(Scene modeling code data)
# # # #

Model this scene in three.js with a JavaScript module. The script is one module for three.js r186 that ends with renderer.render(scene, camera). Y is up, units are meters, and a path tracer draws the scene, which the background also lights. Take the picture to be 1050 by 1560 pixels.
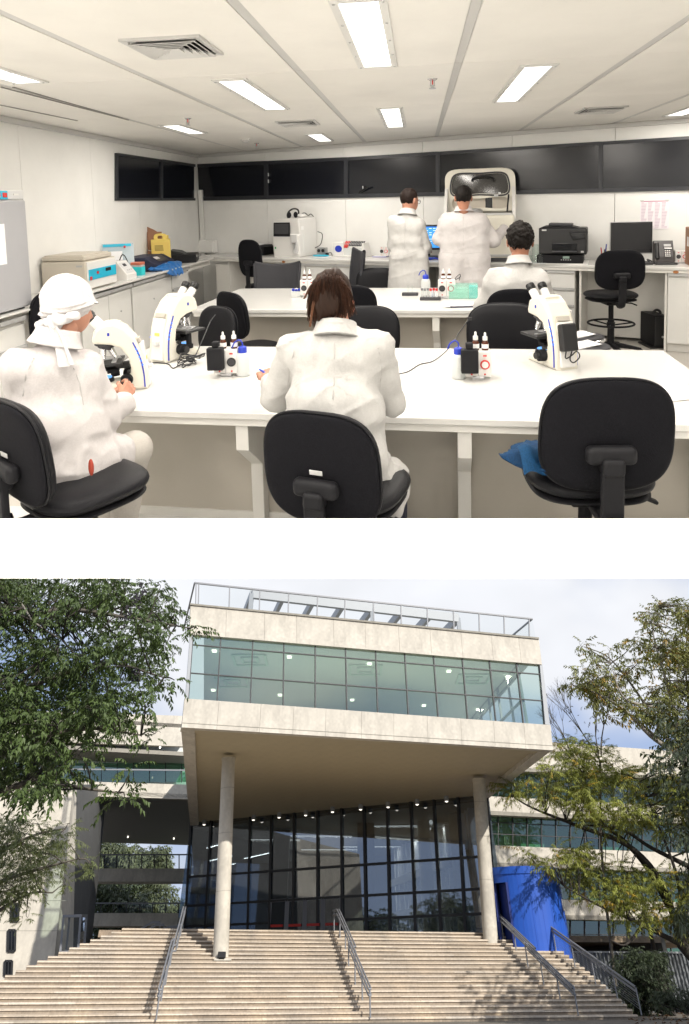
import * as THREE from 'three';
import { RoundedBoxGeometry } from 'three/addons/geometries/RoundedBoxGeometry.js';
import { mergeGeometries } from 'three/addons/utils/BufferGeometryUtils.js';
import { RectAreaLightUniformsLib } from 'three/addons/lights/RectAreaLightUniformsLib.js';

// ---------------------------------------------------------------- camera, sky, sun, exposure
const W = 1050, HH = 1560, FL = 1000, CX = 525, CY = 395, HORIZON = 1490, EYE = 1.4;
const PITCH = Math.atan((HORIZON - CY) / FL);
const scene = new THREE.Scene();
const fullH = 2 * (HH - CY);
const camera = new THREE.PerspectiveCamera(2 * Math.atan(fullH / 2 / FL) * 180 / Math.PI, W / fullH, 0.05, 3000);
camera.position.set(0, EYE, 0);
camera.rotation.set(PITCH, 0, 0);
camera.setViewOffset(W, fullH, 0, fullH - HH, W, HH);
camera.updateProjectionMatrix();
scene.add(camera);
const renderer = new THREE.WebGLRenderer({ antialias: true });
renderer.setSize(689, 1024);
renderer.toneMapping = THREE.LinearToneMapping;
renderer.toneMappingExposure = 1;
renderer.shadowMap.enabled = true;
RectAreaLightUniformsLib.init();

const SUN = new THREE.Vector3(0.80, 0.78, 1.1).normalize();
const sun = new THREE.DirectionalLight(0xfff8ee, 4.8);
sun.position.set(0, 0, -55).addScaledVector(SUN, 120);
sun.target.position.set(0, 0, -55);
sun.castShadow = true;
sun.shadow.radius = 1;
sun.shadow.mapSize.set(4096, 4096);
Object.assign(sun.shadow.camera, { left: -70, right: 70, top: 70, bottom: -70, near: 1, far: 300 });
scene.add(sun, sun.target);

// seeded randomness and smooth noise
function rngOf(seed) { let s = seed >>> 0; return () => { s = (s + 0x6d2b79f5) | 0; let t = Math.imul(s ^ (s >>> 15), 1 | s); t = (t + Math.imul(t ^ (t >>> 7), 61 | t)) ^ t; return ((t ^ (t >>> 14)) >>> 0) / 4294967296; }; }
const rnd = rngOf(7);
const PERM = (() => { const r = rngOf(99), a = Array.from({ length: 256 }, (_, i) => i); for (let i = 255; i > 0; i--) { const j = Math.floor(r() * (i + 1)); [a[i], a[j]] = [a[j], a[i]]; } return Uint8Array.from([...a, ...a]); })();
const hash3 = (x, y, z) => PERM[PERM[PERM[x & 255] + (y & 255)] + (z & 255)] / 255;
const sm = (t) => t * t * (3 - 2 * t);
function noise3(x, y, z) {
  const xi = Math.floor(x), yi = Math.floor(y), zi = Math.floor(z), u = sm(x - xi), v = sm(y - yi), w = sm(z - zi);
  const l = (a, b, t) => a + (b - a) * t;
  return l(l(l(hash3(xi, yi, zi), hash3(xi + 1, yi, zi), u), l(hash3(xi, yi + 1, zi), hash3(xi + 1, yi + 1, zi), u), v),
    l(l(hash3(xi, yi, zi + 1), hash3(xi + 1, yi, zi + 1), u), l(hash3(xi, yi + 1, zi + 1), hash3(xi + 1, yi + 1, zi + 1), u), v), w);
}
function fbm3(x, y, z, o = 5) { let a = 0.5, s = 0, n = 0; for (let i = 0; i < o; i++) { s += a * noise3(x, y, z); n += a; a *= 0.5; x = x * 2.03 + 17.1; y = y * 2.03 + 5.3; z = z * 2.03 + 9.7; } return s / n; }

{ // the sky: pale blue with a broken veil of soft cloud
  const w = 1024, h = 512, data = new Float32Array(w * h * 4);
  const smooth = (a, b, x) => { const t = Math.min(1, Math.max(0, (x - a) / (b - a))); return sm(t); };
  for (let j = 0; j < h; j++) {
    const el = ((j + 0.5) / h - 0.5) * Math.PI, y = Math.sin(el), r = Math.cos(el);
    for (let i = 0; i < w; i++) {
      const az = ((i + 0.5) / w - 0.5) * 2 * Math.PI, x = r * Math.cos(az), z = r * Math.sin(az);
      const up = Math.max(0, y), k = 1 / (up + 0.22);
      const hz = Math.pow(1 - up, 3);
      const blue = [0.34 + 0.13 * hz, 0.46 + 0.13 * hz, 0.76 + 0.06 * hz];
      const n = fbm3(x * k * 1.7 + 3.4, y * 3.1 + 1.2, z * k * 1.7 + 8.3, 6), n2 = fbm3(x * k * 5 + 11, y * 9, z * k * 5, 5);
      const c = smooth(0.42, 0.65, n * 0.8 + n2 * 0.2 + 0.16 * smooth(0.12, 0.34, y) - 0.09), lum = 0.82 + 0.24 * n2;
      const o = (j * w + i) * 4;
      for (let q = 0; q < 3; q++) data[o + q] = y < 0 ? [0.24, 0.225, 0.2][q] : blue[q] * (1 - c) + [lum * 0.98, lum * 1.0, lum * 1.05][q] * c;
      data[o + 3] = 1;
    }
  }
  const sky = new THREE.DataTexture(data, w, h, THREE.RGBAFormat, THREE.FloatType);
  sky.mapping = THREE.EquirectangularReflectionMapping;
  sky.magFilter = sky.minFilter = THREE.LinearFilter;
  sky.needsUpdate = true;
  scene.background = sky; scene.environment = sky;
}

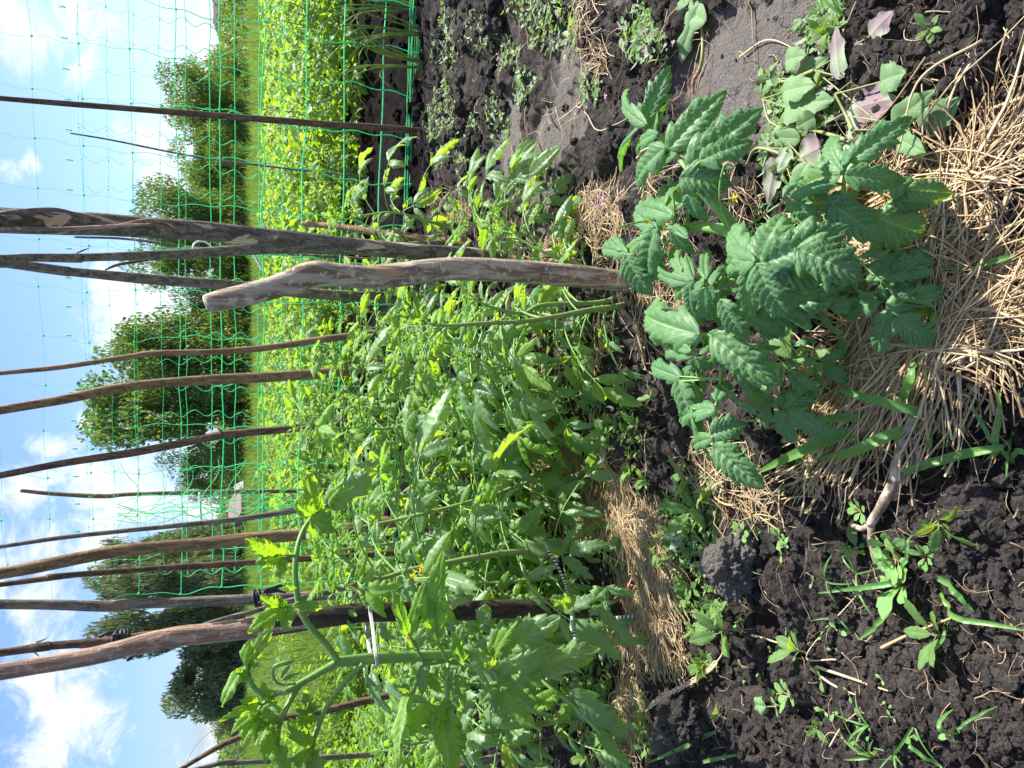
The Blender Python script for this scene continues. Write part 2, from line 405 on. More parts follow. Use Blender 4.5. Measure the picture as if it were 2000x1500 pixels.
def ground_h(X, Y, fine=True):
    sp = np.maximum(Y, .3)
    c = crust_mask(X, Y) * (Y < 6)
    near = np.clip((9.5-Y)/4.0, 0, 1)
    h = (fbm(X*2.2, Y*2.2, 3, 1)-.5)*.06*near
    wx = X+(fbm(X*13, Y*13, 2, 31)-.5)*.03; wy = Y+(fbm(X*13+5, Y*13, 2, 33)-.5)*.03
    lump = np.clip(1-worley(wx*15, wy*15, 11)*1.15, 0, 1)**.8
    big = np.clip(1-worley(wx*6.5, wy*6.5, 21)*1.2, 0, 1)
    sel = np.clip((fbm(X*5, Y*5, 2, 77)-.42)*6, 0, 1)
    rough = (1-c)
    h = h+rough*near*(lump*.018+big*sel*.034)
    if fine:
        l2 = np.clip(1-worley(wx*42, wy*42, 13)*1.1, 0, 1)
        l3 = np.clip(1-worley(wx*100, wy*100, 17)*1.1, 0, 1)
        f2 = np.clip((6.0-Y)/2.5, 0, 1); f3 = np.clip((3.2-Y)/1.4, 0, 1)
        h = h+rough*(l2*.0085*f2+l3*.0042*f3)+c*f2*((fbm(X*40, Y*40, 3, 3)-.5)*.006+(fbm(X*160, Y*160, 2, 4)-.5)*.002*f3)
    for (px, py, r, z) in CLODS:
        cx, cy = gxy(px, py)
        d = np.sqrt((X-cx)**2+(Y-cy)**2)/r*(1+(fbm(X*22, Y*22, 2, int(px))-.5)*.9)
        h = h+z*np.clip(1-d**2.4, 0, 1)**.7
    # low bank near the lens, on the right of the straw
    return h
ys = []
th0, th1 = math.atan((2060-1000)/FPX)+PITCH, math.atan((640-1000)/FPX)+PITCH
for t in np.linspace(th0, th1, 880): ys.append(CAM_H/math.tan(t))
y0 = ys[0]; back = list(np.linspace(-3, y0-.02, 22)); far = list(np.geomspace(ys[-1]*1.03, 900, 46))
Yr = np.array(back+ys+far)
sx = np.linspace(-1, 1, 860); sx = np.concatenate([-np.geomspace(14, 1.06, 12), sx, np.geomspace(1.06, 14, 12)])
half = 0.60*np.sqrt(np.maximum(Yr, .55)**2*.938**2+.5)+.10
GX = sx[None, :]*half[:, None]; GY = np.broadcast_to(Yr[:, None], GX.shape)
GH = ground_h(GX, GY)
GC = crust_mask(GX, GY)*(GY < 6)
V = np.stack([GX, GY, GH], -1).reshape(-1, 3)
nr, nc = GX.shape
i, j = np.meshgrid(np.arange(nr-1), np.arange(nc-1), indexing='ij')
Q = np.stack([i*nc+j, i*nc+j+1, (i+1)*nc+j+1, (i+1)*nc+j], -1).reshape(-1, 4)
g = MB(); g.add(V, Q, uv=V[:, :2], rnd=GC.ravel())
m, nt, out = new_mat('dark_garden_soil')
tcn = N(nt, 'ShaderNodeTexCoord'); at = N(nt, 'ShaderNodeAttribute'); at.attribute_name = 'rnd'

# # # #

JOB ▸ Every line from the top of the entries through the line that holds "scene.add(sun, sun.target);" is to be quoted exactly, please, and nothing else; omit the pictures.

FULL SOLUTION ▸
Model this scene in three.js with a JavaScript module. The script is one module for three.js r186 that ends with renderer.render(scene, camera). Y is up, units are meters, and a path tracer draws the scene, which the background also lights. Take the picture to be 1050 by 1560 pixels.
import * as THREE from 'three';
import { RoundedBoxGeometry } from 'three/addons/geometries/RoundedBoxGeometry.js';
import { mergeGeometries } from 'three/addons/utils/BufferGeometryUtils.js';
import { RectAreaLightUniformsLib } from 'three/addons/lights/RectAreaLightUniformsLib.js';

// ---------------------------------------------------------------- camera, sky, sun, exposure
const W = 1050, HH = 1560, FL = 1000, CX = 525, CY = 395, HORIZON = 1490, EYE = 1.4;
const PITCH = Math.atan((HORIZON - CY) / FL);
const scene = new THREE.Scene();
const fullH = 2 * (HH - CY);
const camera = new THREE.PerspectiveCamera(2 * Math.atan(fullH / 2 / FL) * 180 / Math.PI, W / fullH, 0.05, 3000);
camera.position.set(0, EYE, 0);
camera.rotation.set(PITCH, 0, 0);
camera.setViewOffset(W, fullH, 0, fullH - HH, W, HH);
camera.updateProjectionMatrix();
scene.add(camera);
const renderer = new THREE.WebGLRenderer({ antialias: true });
renderer.setSize(689, 1024);
renderer.toneMapping = THREE.LinearToneMapping;
renderer.toneMappingExposure = 1;
renderer.shadowMap.enabled = true;
RectAreaLightUniformsLib.init();

const SUN = new THREE.Vector3(0.80, 0.78, 1.1).normalize();
const sun = new THREE.DirectionalLight(0xfff8ee, 4.8);
sun.position.set(0, 0, -55).addScaledVector(SUN, 120);
sun.target.position.set(0, 0, -55);
sun.castShadow = true;
sun.shadow.radius = 1;
sun.shadow.mapSize.set(4096, 4096);
Object.assign(sun.shadow.camera, { left: -70, right: 70, top: 70, bottom: -70, near: 1, far: 300 });
scene.add(sun, sun.target);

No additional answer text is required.